Cuando un restaurante consigue el mayúsculo premio de conseguir una ansiada estrella Michelin, equivalente a un Oscar en el sector del cine, por su importancia ... simbólica y mediática, solemos poner el foco en el cocinero o cocinera de turno, que es al fin y al cabo el que gracias a sus creaciones y talento lleva a los inspectores de la prestigiosa guía a otorgarles esa distinción.
Conseguir una estrella no es una labor fácil, desde luego. Los inspectores acuden varias veces al año al citado restaurante, para comprobar que existe una regularidad, tanto en cocina como en sala. No se crea que la estrella es una cosa de una visita, ni mucho menos. En este sentido, la publicación francesa cuenta con unos métodos y un equipo humano muy profesionalizado.
Dicho esto, siempre echo en falta mayor protagonismo al propietario del restaurante en cuestión, el empresario que pone la pasta, y no precisamente en el caldero. No es nada barata la carrera hacia la estrella, y muchos restaurantes se quedan en el camino ante la falta de músculo financiero. Un restaurante de alta cocina, a pesar de la creencia generalizada, no siempre es un negocio rentable. Y los cocineros, es evidente, cocinan muy bien, pero no suelen ser buenos gestores.

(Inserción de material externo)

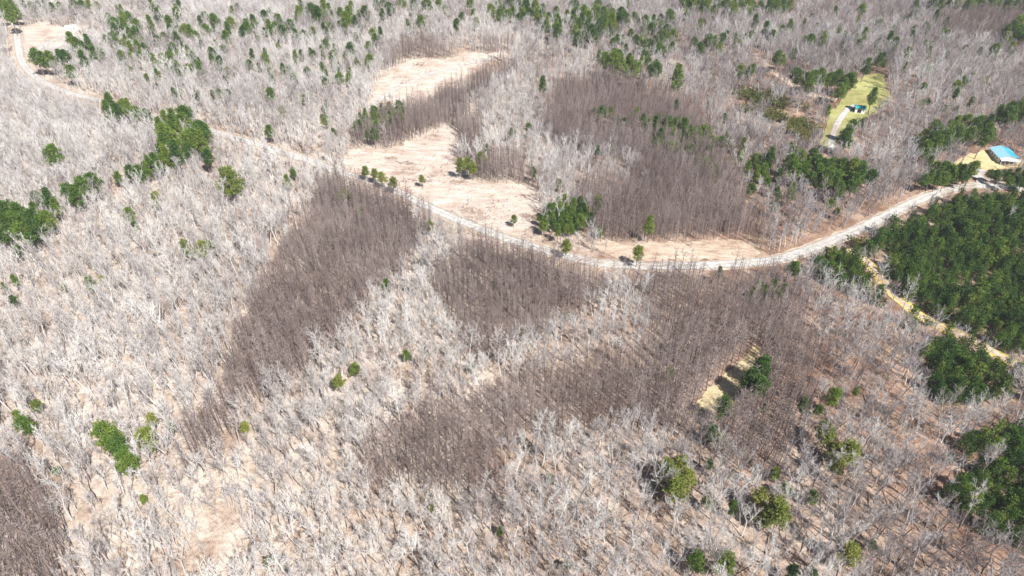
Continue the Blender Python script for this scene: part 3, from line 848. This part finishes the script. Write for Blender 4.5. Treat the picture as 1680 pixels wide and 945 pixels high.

De ahí la importancia de ese socio capitalista que cree en ellos, que les ofrecen un espacio, materia y equipo a su medida, y que aguanta pacientemente jugándose su dinero para el mencionado objetivo. No son pocos los grandísimos cocineros que se han lanzado a la aventura empresarial y han salido aterrorizados (y arruinados) de la aventura. Así que otra estrella para ellos.